Sunday, November 22, 2015

Gossip

The ethics of the Christian should be equal to the ethics of the journalist And yet it is so often true that the so-called Christian will repeat the story, the rumour, the piece of gossip, which he knows perhaps only by hearsay, and of the truth of which he is by no means certain.

The journalist has to resist the temptation to write the spicy and malicious story. Too ,often the Christian falls to that temptation, for there are no hotbeds of gossip like Churches and congregations .

There are two things we should never repeat.

We should never repeat the story about the truth of which we are uncertain.

During war-time there was actual legislation to punish, and to punish severely, the person who disseminated alarmist and defeatist rumours.

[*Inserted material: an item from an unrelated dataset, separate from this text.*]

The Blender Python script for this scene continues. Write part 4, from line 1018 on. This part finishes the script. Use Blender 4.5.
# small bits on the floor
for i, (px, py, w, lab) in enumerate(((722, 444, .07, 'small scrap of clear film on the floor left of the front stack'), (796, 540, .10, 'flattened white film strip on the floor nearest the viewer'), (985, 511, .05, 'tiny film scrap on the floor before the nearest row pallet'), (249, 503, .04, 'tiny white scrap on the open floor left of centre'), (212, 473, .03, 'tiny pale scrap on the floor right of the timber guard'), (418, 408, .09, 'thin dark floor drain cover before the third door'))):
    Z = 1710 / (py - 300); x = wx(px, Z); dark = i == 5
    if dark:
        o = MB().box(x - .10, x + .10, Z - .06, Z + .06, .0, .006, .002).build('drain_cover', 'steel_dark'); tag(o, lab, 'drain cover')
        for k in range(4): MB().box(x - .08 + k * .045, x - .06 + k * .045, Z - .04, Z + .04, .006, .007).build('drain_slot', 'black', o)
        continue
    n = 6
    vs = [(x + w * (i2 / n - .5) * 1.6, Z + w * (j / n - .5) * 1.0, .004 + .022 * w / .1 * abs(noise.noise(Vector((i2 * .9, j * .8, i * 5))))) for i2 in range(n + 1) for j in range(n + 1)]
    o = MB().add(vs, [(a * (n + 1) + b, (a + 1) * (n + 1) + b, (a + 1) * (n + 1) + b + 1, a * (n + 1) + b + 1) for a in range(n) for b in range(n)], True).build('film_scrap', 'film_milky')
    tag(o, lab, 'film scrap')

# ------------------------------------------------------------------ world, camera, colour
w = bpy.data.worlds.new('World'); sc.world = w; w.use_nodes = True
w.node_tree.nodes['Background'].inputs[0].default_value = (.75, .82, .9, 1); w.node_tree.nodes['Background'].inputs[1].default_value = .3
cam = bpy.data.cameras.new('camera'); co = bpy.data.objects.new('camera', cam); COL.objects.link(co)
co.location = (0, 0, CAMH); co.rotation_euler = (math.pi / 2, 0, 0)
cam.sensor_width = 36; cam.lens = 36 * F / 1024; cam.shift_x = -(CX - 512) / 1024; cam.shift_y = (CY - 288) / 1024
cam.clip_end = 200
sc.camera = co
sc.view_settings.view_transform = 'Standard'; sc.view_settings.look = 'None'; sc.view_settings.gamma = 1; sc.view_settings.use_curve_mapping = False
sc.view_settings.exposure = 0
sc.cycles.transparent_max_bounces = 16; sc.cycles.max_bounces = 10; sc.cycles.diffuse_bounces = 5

The proverb has it that three things can never come back - the spent arrow, the spoken word, and the lost opportunity.  There is nothing so attractive as gossip, and there is nothing so dangerous as gossip.

We might well remind ourselves more often than we do that we shall one day give account for every idle word that we have spoken (Matt.12:36).

We should never repeat what we have been told in confidence, or what we have been privileged to see or to experience in some private moment of intimacy.

One of the great institutions of the Roman Catholic Church is the confessional. It may have its abuses, but it is infinitely valuable to have some place in which a person can lay bare his soul in utter ,confidence that what he says will never be repeated.

To betray a confidence is one of the lowest actions to which any man or woman can stoop-and , yet it is repeatedly done.

As James was so well aware, there are few things in this world which can do so much damage as the tongue (Jas. 3:1-12).

Let us remember the strict ethic of the journalist regarding the repetition of any story, and let us as Christians be no less honourable in our speech.